Lowest Hurdle to Hide Wealth’

“But if you’re a U.S. citizen and you go offshore to try to set up a company or a bank account, there are tremendous amounts of [U.S. government-mandated] due diligence and know-your-client information [banks must follow and obtain]. . . . They have to comply with the PATRIOT Act, and now they have to worry about FATCA [Foreign Account Tax Compliance Act] compliance. We are actually probably the lowest hurdle to creating structures to hide wealth in the world,” Duggan said.

He’d get no argument from Kevin Packman, chairman of the Offshore Tax Compliance Team at the Holland & Knight international law firm.

“There are a number of countries that have said the U.S. is the biggest tax haven in the world,” Packman said. “There’s something to be said for that view.”

He noted there are many countries where people are rightly concerned about government moves to impose confiscatory taxes or seize assets. They view the United States as more respectful of property rights and therefore look for ways to move investments into the U.S., including by setting up Delaware or other corporations, and parking money in U.S. banks.

“It’s really hit or miss with many countries, especially in South America,” Packman said. “They have the Crazy of the Month down there. We used to joke [the late president of Venezuela, Hugo] Chavez was good for business because of the number of people from there who were coming here with their money. Issues in Mexico are pushing people over here, too.”

U.S. Seeks Money Everywhere

Packman points out the United States “is one of only three countries” that taxes worldwide income. No other industrialized nation does that, using territorial tax systems instead.

In a territorial tax system, tax is paid wherever income is earned. So, for instance, Germany would not try to tax income earned in the United States by German carmaker Volkswagen. That money would be taxed in the U.S. Under the nearly unique worldwide tax system the United States uses, the U.S. claims power to tax income earned by Ford or other U.S companies in Germany or anywhere else. If Ford or other U.S. companies were to “repatriate” income earned in other counties, where tax was already paid, the U.S. government would tax that money.
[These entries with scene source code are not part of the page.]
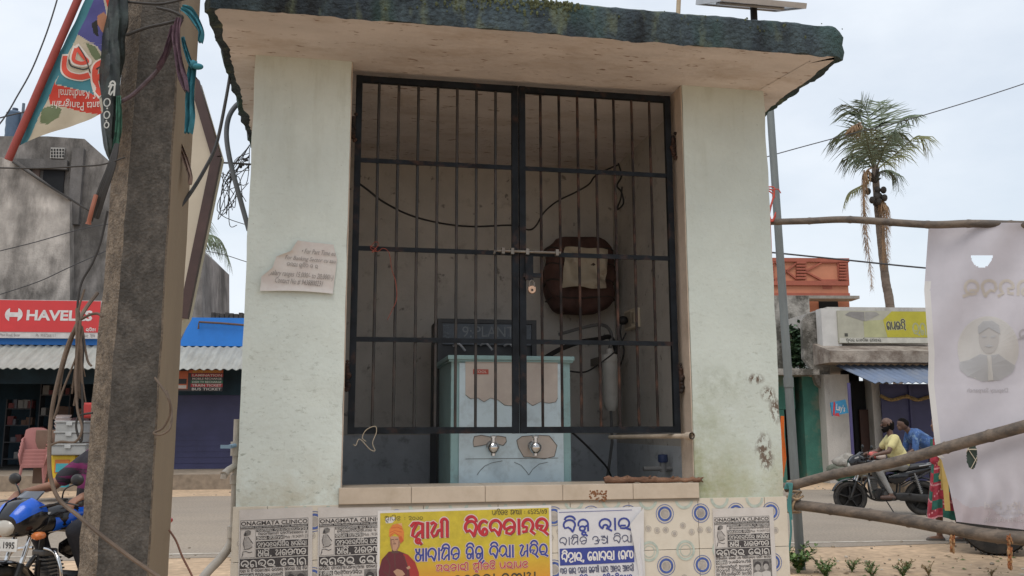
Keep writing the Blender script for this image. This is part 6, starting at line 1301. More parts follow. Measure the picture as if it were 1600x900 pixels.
for k in range(90):
    x, y = rr.uniform(1230, 1600), rr.uniform(868, 905)
    p = gnd(x, y, .006); a = rr.uniform(0, 6.3); l = rr.uniform(.02, .07); d = V((math.cos(a), math.sin(a), 0)) * l; b = V((-math.sin(a), math.cos(a), 0)) * l * .3; mb.add([p, p + d * .5 + b + V((0, 0, .01)), p + d, p + d * .5 - b], [(0, 1, 2, 3)], rr.choice((0, 0, 1, 2)))
solo('leaf_litter', mb, [M('litter_brown', (.2, .13, .07), .9), M('litter_pale', (.45, .4, .32), .9), M('litter_green', (.1, .13, .04), .8)], 'dry leaves and scraps littering the verge', 'litter', kind='stuff')

# ================================================================== MOTORCYCLES
m_bk = M('black_engine', (.016, .016, .017), .45, .2, .3, 12, dirt=(.06, .05, .04), ds=9, da=.5); m_gloss = M('black_gloss_paint', (.012, .012, .014), .15, 0, .1, 4); m_rub = M('tyre_rubber', (.02, .019, .018), .85, 0, .3, 15, dirt=(.09, .075, .06), ds=8, da=.5); m_alloy = M('alloy_grey', (.28, .28, .28), .35, .8, .1, 10); m_chr = M('bike_chrome', (.62, .62, .62), .15, 1, .05)
m_vinyl = M('seat_vinyl', (.018, .018, .021), .5, 0, .2, 8); m_lens = M('headlight_glass', (.42, .40, .36), .06, 0, .05); m_org = M('indicator_lens', (.55, .17, .05), .2); m_redl = M('red_lens', (.35, .015, .015), .2)
def oval(x, zc, hw, hh, n=18, pw=.75, sk=0):
    f = lambda q: math.copysign(abs(q) ** pw, q)
    return [V((x + sk * math.sin(2 * math.pi * j / n), hw * f(math.cos(2 * math.pi * j / n)), zc + hh * f(math.sin(2 * math.pi * j / n)))) for j in range(n)]
def sm(mb, name, mat, t, ang=40): return mb.build(name, mat, t, True, ang)
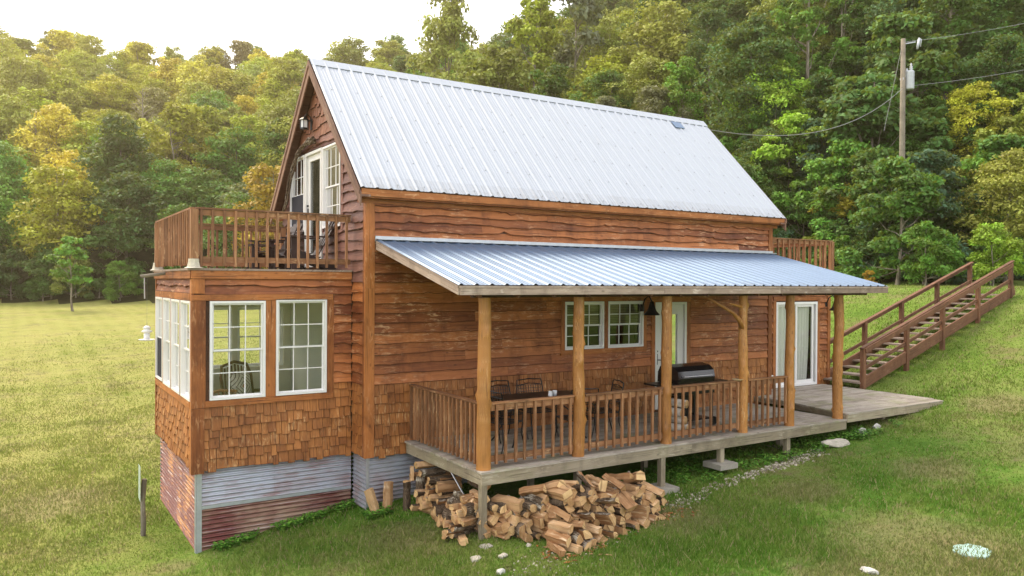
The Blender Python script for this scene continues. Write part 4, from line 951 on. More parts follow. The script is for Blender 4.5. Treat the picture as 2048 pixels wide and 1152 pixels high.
def crown_mesh(name,seed,Rr,H,n,leaf,ncl,shape=1.0,low=.18,flat=.62,vine=0,openness=.0):
    """leaf clumps spread through an uneven envelope; origin at ground, crown between low*H and H"""
    g=np.random.default_rng(seed); cl=[]
    k=0
    while len(cl)<ncl and k<5000:
        k+=1; a=g.uniform(0,6.283); h=g.uniform(0,1)**.8; r=math.sqrt(g.uniform(.05,1))
        env=math.sin(math.pi*min(1,max(.02,(h*.86+.10))))**(.55*shape)*(1.1-.38*h)
        env*=1+.45*math.sin(a*2+seed)+.25*math.sin(a*3+h*5+seed*2) if openness else 1+.22*math.sin(a*2+seed)+.18*math.sin(a*3+h*6+seed*2)
        x,y,z=math.cos(a)*r*env*Rr*.82,math.sin(a)*r*env*Rr*.82,H*(low+(1-low)*h*.93)
        cr=Rr*g.uniform(.13,.33)*(1-.2*h)
        cl.append((x,y,z,cr,g.uniform(0,1)))
    cl=np.array(cl); w=cl[:,3]**2; idx=g.choice(len(cl),n,p=w/w.sum()); c=cl[idx]
    d=g.normal(size=(n,3)); d/=np.linalg.norm(d,axis=1,keepdims=True); d[:,2]=np.where((d[:,2]<0)&(g.uniform(size=n)<.6),-d[:,2],d[:,2])
    rr=g.uniform(.35,1.08,n)**.6; dd=d*rr[:,None]*c[:,3:4]; dd[:,2]*=flat
    lump=1+.35*np.sin(d[:,0]*5+c[:,4]*9)*np.sin(d[:,1]*5+c[:,4]*5); P=c[:,:3]+dd*lump[:,None]
    # drooping sprays
    P[:,2]-=.07*Rr*(np.hypot(dd[:,0],dd[:,1])/c[:,3])**2*g.uniform(.2,1,n)
    nrm=d*.55+g.normal(size=(n,3))*.55+np.array([0,0,.55]); nrm/=np.linalg.norm(nrm,axis=1,keepdims=True)
    t1=np.cross(nrm,g.normal(size=(n,3))); t1/=np.linalg.norm(t1,axis=1,keepdims=True); t2=np.cross(nrm,t1)
    s=leaf*g.uniform(.6,1.4,n)[:,None]
    A=P+t1*s*.62;B=P+t2*s*.34-t1*s*.08;Cc=P-t1*s*.5-nrm*s*.12;D_=P-t2*s*.34-t1*s*.08
    v=np.stack([A,B,Cc,D_],1).reshape(-1,3); tone=np.clip(.5+(c[:,4]-.5)*.5+g.normal(size=n)*.17,0,1)
    return fastmesh(name,v,np.arange(4*n).reshape(-1,4),MT['leaf'],False,tone),cl
def trunk_mesh(name,seed,H,r,cl,low,lean=.06,n=8):
    mb=MB(); q=random.Random(seed); lx,ly=q.uniform(-lean,lean)*H,q.uniform(-lean,lean)*H
    ax=lambda z:(lx*(z/H)**1.5+.12*noise.noise((z*.6,seed,0)),ly*(z/H)**1.5+.12*noise.noise((z*.6,seed,5)))
    zs=[-.6,0,.3]+[H*.9*k/7 for k in range(1,8)]
    mb.tube([(*ax(max(z,0)),z) for z in zs],[r*1.5,r*1.35,r*1.05]+[r*(1-.85*k/7) for k in range(1,8)],n,.5)
    idx=list(range(len(cl))); q.shuffle(idx)
    for i in idx[:14]:
        c=cl[i]; z0=max(H*.12,c[2]-q.uniform(.2,.45)*H*.5-.3*math.hypot(c[0],c[1])); 
        z0=min(z0,H*.8); a=Vector((*ax(z0),z0)); e=Vector(c[:3]); mid=a.lerp(e,.5)+Vector((0,0,-.04*H)); 
        mb.tube([a,a.lerp(mid,.5)+Vector((q.uniform(-.1,.1),q.uniform(-.1,.1),0)),mid,e],[r*.42*(1-z0/H*.5),r*.32,r*.2,r*.06],5,.5,caps=False)
    me_o=mb.build(name,'tbark'); me=me_o.data; bpy.data.objects.remove(me_o); me.polygons.foreach_set('use_smooth',[True]*len(me.polygons)); return me
KINDS={}
def kind(key,seed,Rr,H,n,leaf,ncl,r=.16,**k):
    cm,cl=crown_mesh('crown',seed,Rr,H,n,leaf,ncl,**k); tm=trunk_mesh('trunk',seed,H,r,cl,k.get('low',.18)); KINDS[key]=(cm,tm,H,Rr)
# near kinds: fine leaves; far kinds: coarser
kind('n1',1,3.9,11.5,17000,.21,95); kind('n2',2,3.3,12.5,15000,.22,85,shape=.8); kind('n3',3,4.4,10.0,19000,.20,110,flat=.5); kind('n4',4,2.4,13.0,11000,.20,66,shape=.7,low=.12)
kind('n5',5,3.6,12.0,10000,.24,42,openness=1)
kind('f1',11,4.3,11.5,9500,.30,95); kind('f2',12,3.6,12.5,8500,.30,80,shape=.8); kind('f3',13,4.8,10.5,10000,.28,105,flat=.5); kind('f4',14,2.6,13,6500,.28,60,shape=.6); kind('f5',15,4.0,12,5200,.34,40,openness=1)
kind('s1',21,2.0,3.6,12000,.12,36,low=.02,r=.05); kind('s2',22,1.6,2.6,9000,.13,30,low=.02,r=.04); kind('s3',23,2.4,4.8,14000,.15,40,low=.05,r=.07,flat=.45); kind('s4',24,1.2,1.5,7000,.10,26,low=0,r=.03)
kind('sap',31,2.2,6.0,3600,.24,34,r=.085,low=.34,openness=1,flat=.4)
COL={'dark':((.062,.125,.030),'dark green'),'mid':((.10,.195,.036),'mid green'),'fresh':((.155,.31,.042),'fresh green'),'bluish':((.075,.165,.07),'bluish green'),'olive':((.35,.37,.075),'dull olive'),
 'yellow':((.46,.47,.05),'yellow-green'),'gold':((.66,.55,.09),'golden yellow'),'lime':((.33,.50,.05),'bright lime green'),'orange':((.50,.28,.035),'orange-gold'),'tan':((.36,.30,.13),'tan brown'),'grey':((.20,.22,.13),'greyish green')}
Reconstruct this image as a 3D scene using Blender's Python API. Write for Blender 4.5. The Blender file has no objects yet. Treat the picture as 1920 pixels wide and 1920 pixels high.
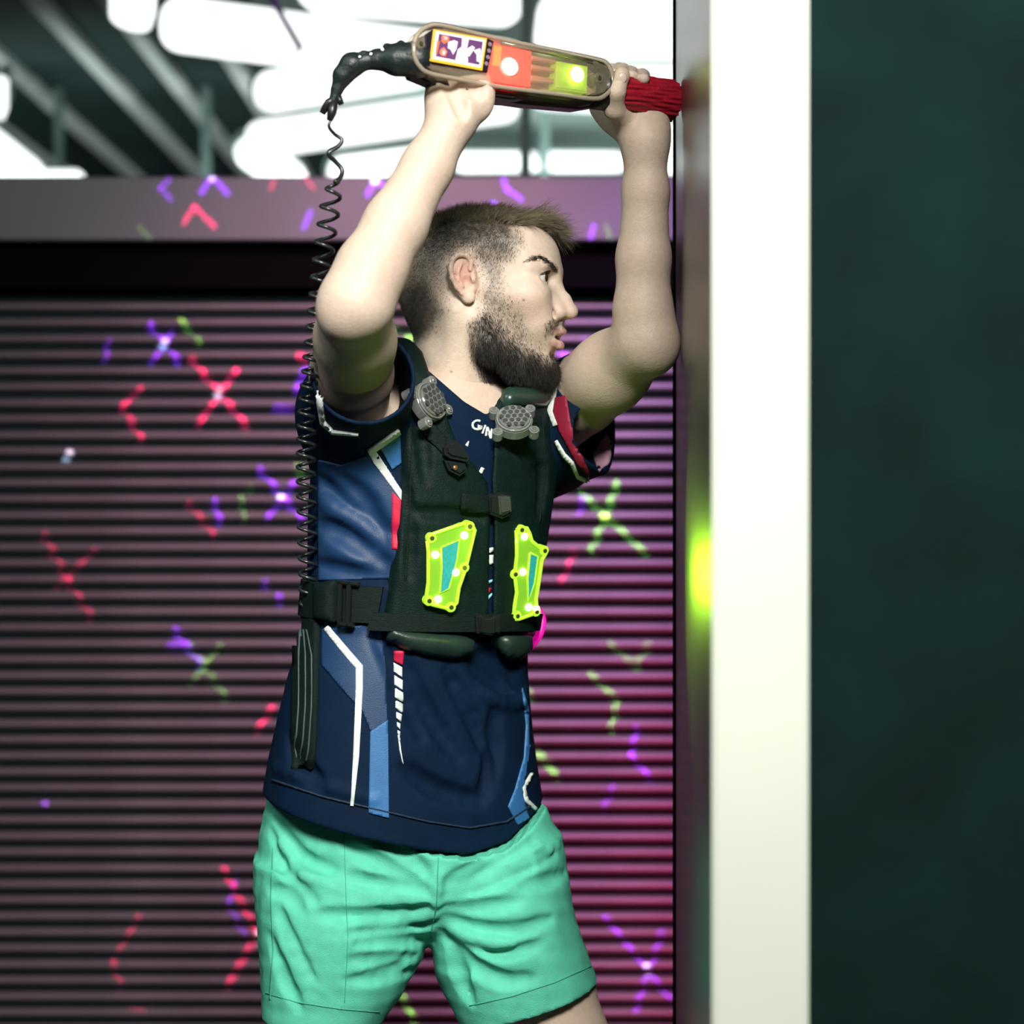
import bpy, bmesh, math, random
import numpy as np
from mathutils import Vector, Matrix
from mathutils.bvhtree import BVHTree
from mathutils.geometry import tessellate_polygon

random.seed(7)
RNG = np.random.default_rng(7)
SC = bpy.context.scene
COL = SC.collection

# ------------------------------------------------------------------ camera
CAM_D, CAM_Z, FPX = 2.8, 1.33, 3920.0
cam_data = bpy.data.cameras.new('camera')
cam = bpy.data.objects.new('camera', cam_data)
COL.objects.link(cam)
cam.location = (0, -CAM_D, CAM_Z)
cam.rotation_euler = (math.pi / 2, 0, 0)
cam_data.sensor_width = 36.0
cam_data.lens = 36.0 * FPX / 1920.0
cam_data.clip_start = 0.05
cam_data.dof.use_dof = True
cam_data.dof.focus_distance = 2.66
cam_data.dof.aperture_fstop = 3.1
SC.camera = cam

# ------------------------------------------------------------------ world, exposure
world = bpy.data.worlds.new('arena_air')
SC.world = world
world.use_nodes = True
bg = world.node_tree.nodes['Background']
bg.inputs[0].default_value = (0.35, 0.8, 0.75, 1)
bg.inputs[1].default_value = 0.035
SC.view_settings.view_transform = 'Standard'
SC.view_settings.look = 'None'
SC.view_settings.exposure = 0.0
SC.view_settings.gamma = 1.0
SC.view_settings.use_curve_mapping = False
try:
    SC.cycles.use_denoising = True
    SC.cycles.max_bounces = 8
    SC.cycles.transparent_max_bounces = 12
    SC.cycles.sample_clamp_indirect = 4.0
except Exception:
    pass


def P(px, py, y=0.0):
    """point seen at a photograph pixel, at depth y of the place"""
    d = y + CAM_D
    return Vector(((px - 960.0) * d / FPX, y, CAM_Z - (py - 960.0) * d / FPX))


def look(o, target):
    o.rotation_euler = (Vector(target) - o.location).to_track_quat('-Z', 'Y').to_euler()


def area(name, loc, target, sx, sy, power, color, spread=80):
    l = bpy.data.lights.new(name, 'AREA')
    l.shape = 'RECTANGLE'; l.size = sx; l.size_y = sy; l.energy = power; l.color = color
    o = bpy.data.objects.new(name, l); COL.objects.link(o)
    l.spread = math.radians(spread)
    o.location = loc; look(o, target)
    return o


def spot(name, loc, target, power, color, angle, blend=0.8, radius=0.08):
    l = bpy.data.lights.new(name, 'SPOT')
    l.energy = power; l.color = color; l.spot_size = math.radians(angle); l.spot_blend = blend
    l.shadow_soft_size = radius
    o = bpy.data.objects.new(name, l); COL.objects.link(o)
    o.location = loc; look(o, target)
    return o


# ceiling fluorescents over the player (out of frame, above), then two added fills
area('fluorescent_key', (0.22, -3.3, 3.15), (-0.03, 0.0, 1.3), 1.0, 0.6, 44, (1.0, 1.0, 0.93))
area('fluorescent_side', (-1.6, -1.3, 2.9), (-0.1, 0, 1.1), 1.2, 0.4, 3, (0.86, 1.0, 0.95))
area('far_wall_fill', (0.5, 4.6, 2.3), (0.6, 8.3, 2.3), 2.4, 0.4, 42, (0.9, 1.0, 0.96), 150)  # added unseen fill that brightens the pale far wall
area('ceiling_fill', (-1.6, 4.6, 1.9), (-1.5, 5.6, 3.0), 1.0, 0.4, 8, (0.85, 1.0, 0.97), 150)  # added unseen uplight for the dark ceiling and its battens
# coloured stage lamps washing the slatted wall
spot('stage_lamp_pink', (-0.05, 0.35, 2.75), (-0.20, 1.7, 1.3), 250, (1.0, 0.42, 0.70), 62, 1.0)
spot('stage_lamp_violet', (0.62, 0.55, 2.75), (0.33, 1.7, 1.35), 230, (0.62, 0.34, 1.0), 46, 1.0)
spot('stage_lamp_red', (0.75, 0.55, 0.5), (0.30, 1.7, 0.62), 85, (1.0, 0.05, 0.22), 70, 1.0)
spot('stage_lamp_beam', (-0.6, 0.2, 2.9), (-0.4, 1.6, 1.98), 16, (0.78, 0.66, 0.95), 75, 1.0)


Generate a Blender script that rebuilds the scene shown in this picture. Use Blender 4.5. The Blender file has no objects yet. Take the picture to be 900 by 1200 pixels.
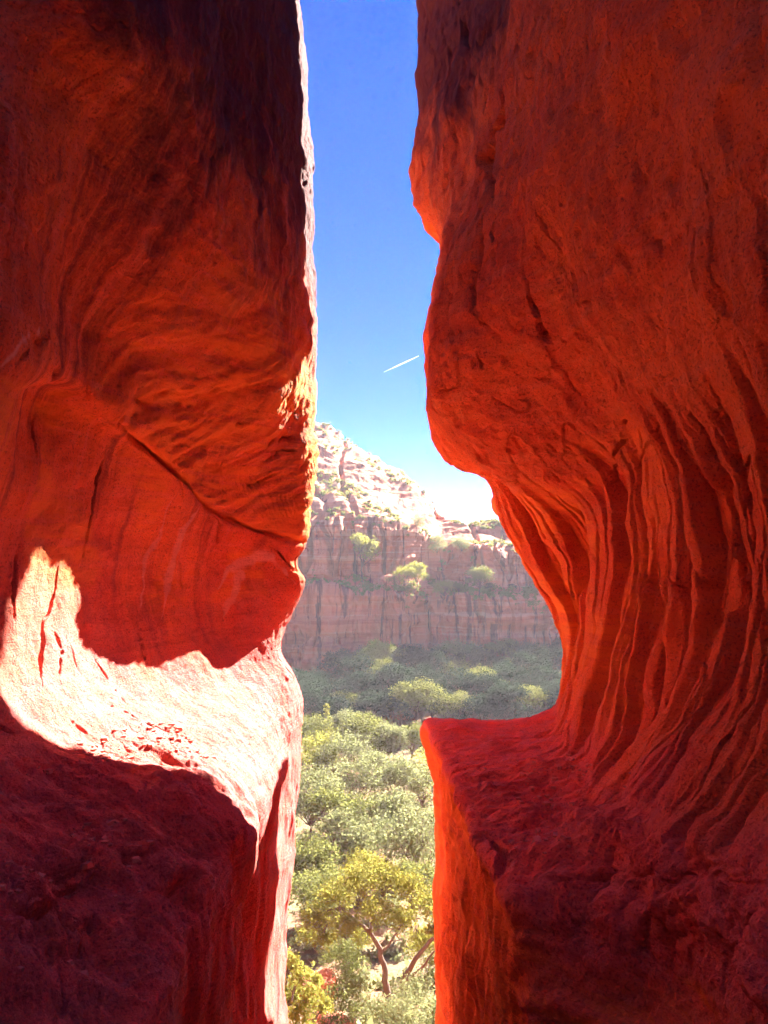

There is a foreign tax credit to offset some of the U.S. tax the corporation would otherwise have to pay. The U.S. has a 35 percent federal corporate income tax. If a corporation in the 35 percent tax bracket were to repatriate $1 million of income earned abroad, it would owe $350,000 in federal tax. But if it had already paid, say, $250,000 in tax to the country where the income was earned, it would pay another $100,000 in U.S. tax.

Though the U.S. waits to tax most foreign earnings when they are repatriated, it does tax “passive” income, which includes many types of investment income.

Apple Paid $6 Billion in Tax

Last month Apple executives including CEO Timothy Cook testified the company is “a powerful engine of job creation in the United States” that “pays an extraordinary amount in U.S. taxes.” Apple’s U.S. tax bill last year was approximately $6 billion.

Over the past four years Apple has earned about $44 billion in overseas income. “Apple has substantial foreign cash because it sells the majority of its products outside the U.S.,” the company said.

Subcommittee Chairman Carl Levin (D-Mich.) complained “Apple wasn’t satisfied with shifting its profits to a low-tax, offshore tax haven. Apple sought the Holy Grail of tax avoidance.”

Even U.S. citizens are subject to worldwide taxation. The Foreign Account Tax Compliance Act, which goes into effect January 1 of 2014, requires every foreign bank, insurance company, or other financial institution to report all U.S. citizens they do business with, “or we’ll impose a 30 percent withholding tax on you. A great portion of that would have been tax-exempt, now it will be a blanket 30 percent” unless they report on their U.S. customers, said Packman.

‘Media Just Wants Names’

“Just because people have foreign trusts, foreign companies, or foreign bank accounts doesn’t mean they’re doing anything wrong,” he said. “But the news media doesn’t care about that. The media just cares about the names.”

He said there are many legitimate reasons for Americans to have overseas accounts.

“If you go abroad as a student, you’ll need a bank account,” Packman said. “What if you do a lot of business overseas or you’re a corporate executive and you’re sent abroad for work? You’ll have to put that on a FBAR [Foreign Bank and Financial Accounts Report] and 1040 tax form. I have clients who want foreign accounts for diversification because they’re afraid the U.S. market will fall apart. Few people have a foreign account to evade tax.”